E invece si sono fermati al 17,6 per cento dei voti, guadagnando appena il 4,7 rispetto al 2014. I Democratici di Svezia sono il terzo partito del paese e chiaramente i grandi vincitori delle elezioni, ma siamo molto lontani dalla rivoluzione attesa da molti, per non parlare dei commentatori che avevano ventilato la possibilità che i populisti potessero “impossessarsi del potere”.

Queste elezioni, comunque, sono state storiche in più di un senso. Innanzitutto hanno confermato che oggi la Svezia è un paese come tutti gli altri in Europa e che la leadership politica deve trovare alla svelta una risposta alla domanda che da tempo tormenta molti governi europei: come comportarsi con i populisti euroscettici di destra? A partire da domenica scorsa, questa non è più una domanda teorica o tattica, ma riguarda la realpolitik e il governo di questo paese.

Al momento non è chiaro se la Svezia sceglierà la soluzione austriaca (con l’inclusione dei populisti nel governo o quantomeno nel gruppo parlamentare che sostiene il governo, come hanno fatto i cancellieri Wolfgang Schüssel e Sebastian Kurz) o quella tedesca (in cui i partiti vicini al centro hanno superato la divisione politica tra destra e sinistra governando insieme). Comunque vada, la strada intrapresa sarà determinante per la politica interna e per il ruolo della Svezia nell’Unione europea.

In sostanza quasi un terzo dei componenti del nuovo parlamento vorrebbe che la Svezia uscisse dall’Unione europea. Oltre al successo dei Democratici di Svezia, che si descrivono come nazionalisti e social-conservatori, dalla parte opposta dello spettro politico, il Partito della sinistra ha sfiorato l’8 per cento, conquistando 7 seggi in più rispetto alla passata legislatura. I radicali euroscettici, insomma, sono i grandi vincitori di queste elezioni.
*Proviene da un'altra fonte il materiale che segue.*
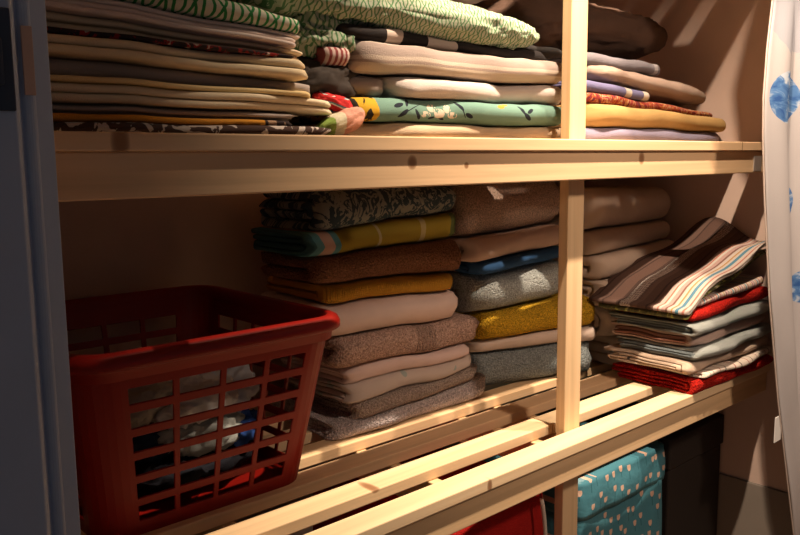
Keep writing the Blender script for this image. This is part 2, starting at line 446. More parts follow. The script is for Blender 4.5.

Dopo il voto di domenica, il problema più impellente è quello di uscire dallo stallo provocato dal sostanziale pareggio tra i due blocchi tradizionali. Da una parte abbiamo il Partito della sinistra, i Verdi e i Socialdemocratici, dall’altra l’Alleanza di centrodestra che comprende il Liberali, il Partito di Centro, i Democratici cristiani e il Partito moderato, e nessuno dei due schieramenti può formare un governo senza un appoggio esterno. Tutti gli occhi, anche in questo caso, sono puntati sui Democratici di Svezia, che potrebbero risultare decisivi.

È una prospettiva comprensibile, anche perché la “politica dei blocchi” ha avuto un ruolo di primo piano in Svezia almeno dal 1945. Eppure, osservando più attentamente cosa è accaduto alla vigilia e immediatamente dopo il voto, si può giungere a una conclusione diversa. Forse non siamo davanti alla “sepoltura della politica dei blocchi” annunciata dal primo ministro socialdemocratico Stefan Löfvén. Al contrario, potremmo assistere alla formazione di un nuovo blocco a destra composto dai Democratici cristiani, dal Partito moderato e dai Democratici di Svezia. In ogni caso sembra che a decidere davvero il futuro della politica svedese non saranno i partiti ai margini, ma i due partiti che stanno al centro dello spettro, ovvero i Liberali e il Partito di centro.

Cambiando prospettiva, risulta evidente che il rafforzamento del centro politico potrebbe essere la vera rivoluzione politica autunnale della Svezia, e magari segnare l’avvento di un nuovo modello svedese. In tutta Europa ci sono molti politici che farebbero bene a riflettere su una massima di Theodor W. Adorno: “Il compito quasi impossibile è non lasciarsi accecare dal potere degli altri né dalla propria impotenza”. Per quanto possa sembrare difficile, molto dipende da questo – anche se ogni giornata elettorale non è il giorno del giudizio.